Incentives Matter

In the Wall Street Journal today, economist Alan Binder suggests that we should consider extending the already extended 99-week unemployment payouts (extended from a normal of 26 weeks).

If Congress fails to maintain this assistance [i.e. extend the 99-week unemployment payout period], about 1.3 [million] jobless people will lose their benefits at the end of this month. In fact, due to a quirk in the EB formula, some will start losing them even sooner. As the year wears on, that number will rise closer to five million. Isn’t that a serious hole in the safety net?

As I said, extending both the payroll tax cut and the long-term unemployment benefits should be no-brainers under current circumstances.

Yet, Blinder fails to connect the dots in his own column.  Appearing just before those two paragraphs is this one:

In stark contrast with all U.S. experience since the Great Depression, over 42% of today’s unemployed have been jobless for more than 26 weeks. That’s an extraordinarily high number. It means, among other things, that more than 18 million Americans have drawn on the EUC or EB programs since 2008.

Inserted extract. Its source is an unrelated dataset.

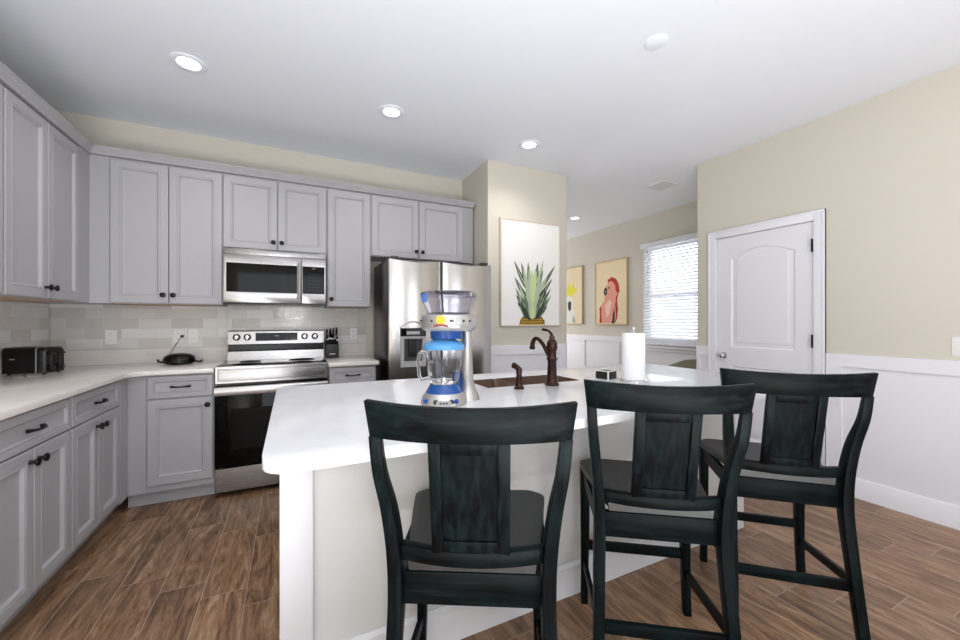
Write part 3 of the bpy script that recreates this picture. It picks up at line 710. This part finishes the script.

Past data and data from other countries show that the unemployed tend to become employed right around the time their unemployment benefits run out.

This is just another version of incentives matter.  Even though most people consider unemployment payouts to be small, many people will do what they can to keep collecting it if they happen to also have a nest egg, severance pay or an off-the-books source of income.  They will also try to hold out for a job that pays them as much as their previous one, even if they have lower paying job options available.  It only pays them to go with the lower paying job when their unemployment benefits run out.

So it’s not surprising, as Blinder points out, that more people have remained unemployed for more than 26 weeks in this recession than in others.  That’s exactly what we’ve encouraged with the unemployment benefits policy.

What is surprising is that an economist like Blinder doesn’t understand that.

5 thoughts on “Incentives Matter

  1. >> “Besides, research by Nobel-prize winning economist James Heckman …”

    Well, Krugman now has a Nobel prize, so that alone is no longer a comfort. 😉

    On unemployment, it amazes me that someone with the credentials Mr. Blinder has can not (or refuses to?) see the cause-effect relationship here. If you offer to pay people not to work, you should not at all be surprised when a large number of people are willing to take you up on the offer. Leisure time is a normal good.

    • Chris – You hit on another passage that bugged me in his column. As if we need research and a Nobel prize winner to tell us that GED’s are worth little in the job market (of course, my guess is they are worth more if you have less experience).

      That’s about like saying, “according to experts and research, green peppers are green and tying your shoes reduces tripping.”

  2. Incentives matter but I do think there is more to this than what your saying. As a recent unemployed worker (thank Thor I just started a new job) I can attest that the problem isn’t just benefits. It’s actually hard to get a job, even when lowering your expectations. I was unemployed since the end of August and I was putting applications everywhere. I has a BS in Chemistry, almost done with a BBA in Management, experience as a supervisor and I was getting no call backs even from Best Buy. Nothing, zero, nada. The only thing I could do was Tutor part time.

    I think we need to look to the root cause. Unemployment benefits are just a government solution to a government created problem.

    • Congrats on the new gig.

      I agree. Unemployment benefits is not a root cause. Another title for the post could have been my oft used, Government begets more government.

  3. Seth:

    Regarding Alan Blinder, note the following:

    “As I said, extending both the payroll tax cut and the long-term unemployment benefits should be no-brainers under current circumstances.”

    Hence if one does not extend unemployment benefits, one has no brain. It is an old debate point of indirectly vilifying opponents and further denies opponents legitimacy.

    As soon as you see that debate stratagem you should immediately leave the realm of economics and enter the realm of “visions” aka the way things ought to be.

    There is no such axiom in economics known as “the way things ought to be”.